Rabu, 15 Januari 2020

Pada Akhirnya

Kita boleh-boleh saja beranggapan jika hari ini mungkin hari baru. Walaupun setiap hari tetap 24 jam, kadang kita lengah menghitung detik. Kemarin dan hari ini akan selalu berbeda. Bahagia, senyuman, tertawa, melompat lebih tinggih, bahkan pada akhirnya harus menangis. Iya, kadang ego membisikkan bahwa hari sepenuhnya milik kita, tapi sebenarnya itu kurang tepat. Perihal itu semua, kadang waktu yang tersisa kita biaskan dengan berharap hari yang sama dengan yang lain, tanpa kita sadar juga, mungkin hari kita adalah sebuah mimpi untuk yang lain. Bersyukur, kesedihan sering membuatku belajar, banyak belajar. Bahwa sedih itu kadang harus dinikmati sendiri, tak perlu dibagi, pada siapaun itu. Bukan karena semua itu sakit, bukan. Aku hanya lebih banyak bersyukur dengan sebuah pelajaran baru, bahwa wawasan manusia memang terbatas, perlu untuk terus belajar, bukan hanya persoalan materi, persoalan hati pun sepertinya harus.
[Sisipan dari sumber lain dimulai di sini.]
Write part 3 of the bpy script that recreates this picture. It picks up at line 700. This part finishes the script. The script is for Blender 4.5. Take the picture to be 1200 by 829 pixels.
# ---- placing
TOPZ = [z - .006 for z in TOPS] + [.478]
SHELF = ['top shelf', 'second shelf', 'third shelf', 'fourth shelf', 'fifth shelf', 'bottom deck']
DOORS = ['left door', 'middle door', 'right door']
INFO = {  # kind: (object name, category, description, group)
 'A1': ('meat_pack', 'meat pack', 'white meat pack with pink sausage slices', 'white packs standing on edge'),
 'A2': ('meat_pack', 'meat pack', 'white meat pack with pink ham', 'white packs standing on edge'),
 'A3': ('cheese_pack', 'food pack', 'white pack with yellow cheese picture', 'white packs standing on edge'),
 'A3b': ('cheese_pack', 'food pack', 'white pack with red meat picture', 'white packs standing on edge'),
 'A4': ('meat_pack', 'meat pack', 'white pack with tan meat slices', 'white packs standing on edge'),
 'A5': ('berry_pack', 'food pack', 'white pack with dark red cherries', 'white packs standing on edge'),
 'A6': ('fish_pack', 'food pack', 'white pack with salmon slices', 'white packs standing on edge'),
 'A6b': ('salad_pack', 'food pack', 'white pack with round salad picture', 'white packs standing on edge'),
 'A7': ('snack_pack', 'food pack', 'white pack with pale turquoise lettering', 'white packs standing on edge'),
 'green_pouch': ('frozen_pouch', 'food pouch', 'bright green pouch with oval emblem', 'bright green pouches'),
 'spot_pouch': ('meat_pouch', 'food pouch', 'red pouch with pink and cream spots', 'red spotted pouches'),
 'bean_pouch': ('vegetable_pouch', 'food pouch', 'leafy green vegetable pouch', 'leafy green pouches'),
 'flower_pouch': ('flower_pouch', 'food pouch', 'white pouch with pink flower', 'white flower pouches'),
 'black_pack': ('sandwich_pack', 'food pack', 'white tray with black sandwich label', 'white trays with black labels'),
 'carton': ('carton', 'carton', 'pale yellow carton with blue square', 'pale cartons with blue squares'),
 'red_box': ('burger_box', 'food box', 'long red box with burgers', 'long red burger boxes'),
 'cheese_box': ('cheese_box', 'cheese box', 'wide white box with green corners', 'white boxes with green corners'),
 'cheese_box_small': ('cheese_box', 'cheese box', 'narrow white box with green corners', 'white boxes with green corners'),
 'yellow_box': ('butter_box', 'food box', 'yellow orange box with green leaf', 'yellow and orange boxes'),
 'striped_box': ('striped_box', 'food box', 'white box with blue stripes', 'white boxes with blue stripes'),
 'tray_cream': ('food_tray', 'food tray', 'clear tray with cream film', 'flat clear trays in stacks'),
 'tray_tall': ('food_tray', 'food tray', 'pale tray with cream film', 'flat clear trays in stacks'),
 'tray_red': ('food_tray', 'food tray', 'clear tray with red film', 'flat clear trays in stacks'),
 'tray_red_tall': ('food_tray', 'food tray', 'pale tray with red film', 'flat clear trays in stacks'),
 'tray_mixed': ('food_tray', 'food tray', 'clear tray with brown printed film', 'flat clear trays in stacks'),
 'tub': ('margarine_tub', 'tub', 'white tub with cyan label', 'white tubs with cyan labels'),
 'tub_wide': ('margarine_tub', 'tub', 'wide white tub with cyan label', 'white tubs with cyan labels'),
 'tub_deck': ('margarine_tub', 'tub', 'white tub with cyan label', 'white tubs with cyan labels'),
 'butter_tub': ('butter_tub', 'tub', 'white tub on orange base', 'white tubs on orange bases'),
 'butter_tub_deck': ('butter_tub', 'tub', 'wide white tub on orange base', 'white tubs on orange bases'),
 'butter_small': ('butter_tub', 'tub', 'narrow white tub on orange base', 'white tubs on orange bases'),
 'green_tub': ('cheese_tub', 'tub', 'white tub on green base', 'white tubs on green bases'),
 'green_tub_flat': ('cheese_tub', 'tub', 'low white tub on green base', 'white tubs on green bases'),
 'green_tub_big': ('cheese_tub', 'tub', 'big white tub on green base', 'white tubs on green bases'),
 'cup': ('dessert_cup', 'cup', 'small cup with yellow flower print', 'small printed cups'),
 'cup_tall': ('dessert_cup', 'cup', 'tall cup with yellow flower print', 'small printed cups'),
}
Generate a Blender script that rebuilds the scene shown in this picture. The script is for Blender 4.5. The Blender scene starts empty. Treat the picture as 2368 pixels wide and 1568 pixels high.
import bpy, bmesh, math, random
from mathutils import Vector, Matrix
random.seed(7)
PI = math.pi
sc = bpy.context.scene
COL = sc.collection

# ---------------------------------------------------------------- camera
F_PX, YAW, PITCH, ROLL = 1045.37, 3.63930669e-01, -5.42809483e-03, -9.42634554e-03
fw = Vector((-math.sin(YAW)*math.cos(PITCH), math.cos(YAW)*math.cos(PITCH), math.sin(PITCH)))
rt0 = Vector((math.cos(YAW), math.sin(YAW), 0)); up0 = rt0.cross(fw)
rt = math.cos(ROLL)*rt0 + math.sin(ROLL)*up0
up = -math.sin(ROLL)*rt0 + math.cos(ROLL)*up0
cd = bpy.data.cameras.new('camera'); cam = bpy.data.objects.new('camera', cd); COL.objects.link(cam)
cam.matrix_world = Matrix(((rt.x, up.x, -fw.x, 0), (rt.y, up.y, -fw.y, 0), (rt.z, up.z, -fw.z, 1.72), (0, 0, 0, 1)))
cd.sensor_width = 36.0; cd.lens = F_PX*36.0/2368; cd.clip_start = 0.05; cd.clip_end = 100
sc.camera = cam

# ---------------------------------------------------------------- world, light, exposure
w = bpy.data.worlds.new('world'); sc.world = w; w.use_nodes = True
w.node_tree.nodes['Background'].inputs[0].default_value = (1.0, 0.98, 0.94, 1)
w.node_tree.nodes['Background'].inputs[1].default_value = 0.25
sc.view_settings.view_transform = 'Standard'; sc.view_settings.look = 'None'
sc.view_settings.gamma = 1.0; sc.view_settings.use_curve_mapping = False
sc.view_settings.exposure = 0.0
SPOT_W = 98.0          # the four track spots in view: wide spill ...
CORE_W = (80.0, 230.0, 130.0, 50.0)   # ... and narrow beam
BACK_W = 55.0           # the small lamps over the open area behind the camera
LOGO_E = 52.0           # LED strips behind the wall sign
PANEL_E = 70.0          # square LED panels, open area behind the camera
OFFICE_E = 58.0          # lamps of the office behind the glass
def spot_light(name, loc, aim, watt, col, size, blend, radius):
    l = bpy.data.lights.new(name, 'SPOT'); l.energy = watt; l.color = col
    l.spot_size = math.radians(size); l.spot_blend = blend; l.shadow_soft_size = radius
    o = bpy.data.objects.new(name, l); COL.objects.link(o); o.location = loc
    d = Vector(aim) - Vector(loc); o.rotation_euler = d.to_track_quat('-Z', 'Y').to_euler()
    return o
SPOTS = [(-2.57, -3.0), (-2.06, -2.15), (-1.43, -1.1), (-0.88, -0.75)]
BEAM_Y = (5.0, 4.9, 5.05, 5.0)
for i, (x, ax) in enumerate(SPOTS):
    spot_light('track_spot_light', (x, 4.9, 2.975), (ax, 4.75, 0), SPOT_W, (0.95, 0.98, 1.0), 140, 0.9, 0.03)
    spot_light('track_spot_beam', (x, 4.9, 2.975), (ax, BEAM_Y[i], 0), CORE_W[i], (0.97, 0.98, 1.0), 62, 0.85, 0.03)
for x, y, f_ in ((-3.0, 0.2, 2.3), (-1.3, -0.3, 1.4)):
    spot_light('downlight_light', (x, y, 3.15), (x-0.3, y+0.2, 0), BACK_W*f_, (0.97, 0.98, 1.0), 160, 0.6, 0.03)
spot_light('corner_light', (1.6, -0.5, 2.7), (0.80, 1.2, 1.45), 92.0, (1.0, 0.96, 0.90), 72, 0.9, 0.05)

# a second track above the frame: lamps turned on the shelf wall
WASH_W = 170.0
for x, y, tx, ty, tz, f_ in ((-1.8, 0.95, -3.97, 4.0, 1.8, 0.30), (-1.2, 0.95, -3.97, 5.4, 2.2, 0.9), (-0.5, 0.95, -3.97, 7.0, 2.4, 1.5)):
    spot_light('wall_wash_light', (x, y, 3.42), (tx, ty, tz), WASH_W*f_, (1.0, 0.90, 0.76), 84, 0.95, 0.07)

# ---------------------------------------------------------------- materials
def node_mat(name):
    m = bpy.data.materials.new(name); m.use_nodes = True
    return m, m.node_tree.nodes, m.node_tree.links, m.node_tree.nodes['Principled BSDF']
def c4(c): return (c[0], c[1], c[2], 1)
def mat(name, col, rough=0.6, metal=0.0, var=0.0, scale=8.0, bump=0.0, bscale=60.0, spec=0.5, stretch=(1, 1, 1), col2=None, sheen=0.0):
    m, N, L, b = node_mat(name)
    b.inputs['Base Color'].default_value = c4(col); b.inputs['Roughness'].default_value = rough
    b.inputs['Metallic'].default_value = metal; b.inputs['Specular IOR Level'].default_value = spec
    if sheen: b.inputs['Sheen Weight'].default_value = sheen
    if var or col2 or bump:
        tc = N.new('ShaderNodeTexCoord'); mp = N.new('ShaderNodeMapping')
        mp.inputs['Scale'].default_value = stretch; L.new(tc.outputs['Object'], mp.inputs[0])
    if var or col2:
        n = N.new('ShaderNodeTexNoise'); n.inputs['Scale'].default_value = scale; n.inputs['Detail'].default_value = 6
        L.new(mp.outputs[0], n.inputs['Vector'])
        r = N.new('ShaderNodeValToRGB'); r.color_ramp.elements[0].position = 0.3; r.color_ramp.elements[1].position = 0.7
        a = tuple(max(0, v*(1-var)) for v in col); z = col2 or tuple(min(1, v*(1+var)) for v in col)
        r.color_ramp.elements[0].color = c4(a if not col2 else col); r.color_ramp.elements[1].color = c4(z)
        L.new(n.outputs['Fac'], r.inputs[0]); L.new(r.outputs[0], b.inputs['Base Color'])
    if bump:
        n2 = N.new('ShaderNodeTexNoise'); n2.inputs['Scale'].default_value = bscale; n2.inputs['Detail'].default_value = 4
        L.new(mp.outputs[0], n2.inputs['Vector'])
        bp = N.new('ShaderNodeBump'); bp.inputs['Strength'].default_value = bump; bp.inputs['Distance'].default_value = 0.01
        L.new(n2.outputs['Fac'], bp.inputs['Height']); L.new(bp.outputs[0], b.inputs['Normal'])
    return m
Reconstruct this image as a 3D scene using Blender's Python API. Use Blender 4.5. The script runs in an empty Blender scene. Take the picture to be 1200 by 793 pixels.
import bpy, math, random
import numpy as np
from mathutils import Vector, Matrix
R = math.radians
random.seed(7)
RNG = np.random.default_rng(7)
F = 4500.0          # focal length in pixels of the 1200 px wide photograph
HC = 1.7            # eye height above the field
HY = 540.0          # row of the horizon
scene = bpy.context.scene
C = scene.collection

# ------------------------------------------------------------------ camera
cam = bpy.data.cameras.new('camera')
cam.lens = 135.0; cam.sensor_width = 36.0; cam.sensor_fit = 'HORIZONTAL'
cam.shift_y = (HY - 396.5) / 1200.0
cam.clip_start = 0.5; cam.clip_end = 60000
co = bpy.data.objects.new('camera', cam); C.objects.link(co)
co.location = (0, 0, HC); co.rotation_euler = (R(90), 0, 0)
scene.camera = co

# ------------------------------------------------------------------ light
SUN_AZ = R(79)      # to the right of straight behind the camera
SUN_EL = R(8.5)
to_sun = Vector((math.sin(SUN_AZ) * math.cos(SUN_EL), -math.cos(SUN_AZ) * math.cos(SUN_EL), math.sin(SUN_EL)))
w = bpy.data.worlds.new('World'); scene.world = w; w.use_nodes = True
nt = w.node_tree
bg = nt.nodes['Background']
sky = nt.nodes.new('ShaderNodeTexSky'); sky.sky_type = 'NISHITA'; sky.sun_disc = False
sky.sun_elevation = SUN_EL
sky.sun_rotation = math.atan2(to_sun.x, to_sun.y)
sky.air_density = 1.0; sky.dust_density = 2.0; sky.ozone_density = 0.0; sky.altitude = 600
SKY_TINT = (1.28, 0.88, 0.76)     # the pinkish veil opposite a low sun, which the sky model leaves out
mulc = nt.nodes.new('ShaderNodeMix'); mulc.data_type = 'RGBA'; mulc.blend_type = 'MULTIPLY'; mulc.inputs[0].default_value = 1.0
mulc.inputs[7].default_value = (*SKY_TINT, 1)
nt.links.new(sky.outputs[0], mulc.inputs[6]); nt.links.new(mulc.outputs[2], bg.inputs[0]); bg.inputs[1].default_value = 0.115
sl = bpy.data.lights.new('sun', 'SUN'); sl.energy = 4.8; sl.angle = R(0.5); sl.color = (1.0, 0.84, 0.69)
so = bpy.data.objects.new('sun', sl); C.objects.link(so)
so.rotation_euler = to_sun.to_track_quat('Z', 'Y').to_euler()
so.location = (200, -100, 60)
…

________________________________________
Aku selalu bersyukur jika memiliki perasaan yang tak terbatas. Sebut saja itu baper, tapi malah malu. Mataku berusaha membelot dari kenyataan yang kuterawang, tapi tetap saja kikuk pada beberapa hal. Untungnya mengenai persoalan hak, aku begitu tau, itu tak perlu kupersoalkan. Persoalkan pada diriku? Apa harus? Aku hanya khawatir tersesat disana, dan tak tahu jalan pulang. Saat ini kuakui, agaknya memang tersesat di dalam pelukan sangkar yang gelap. Tak tahu harus berkiblat kemana, untuk keluar dari kesesatan itu, karna sejujurnya di sini pun, kukira adalah kiblat.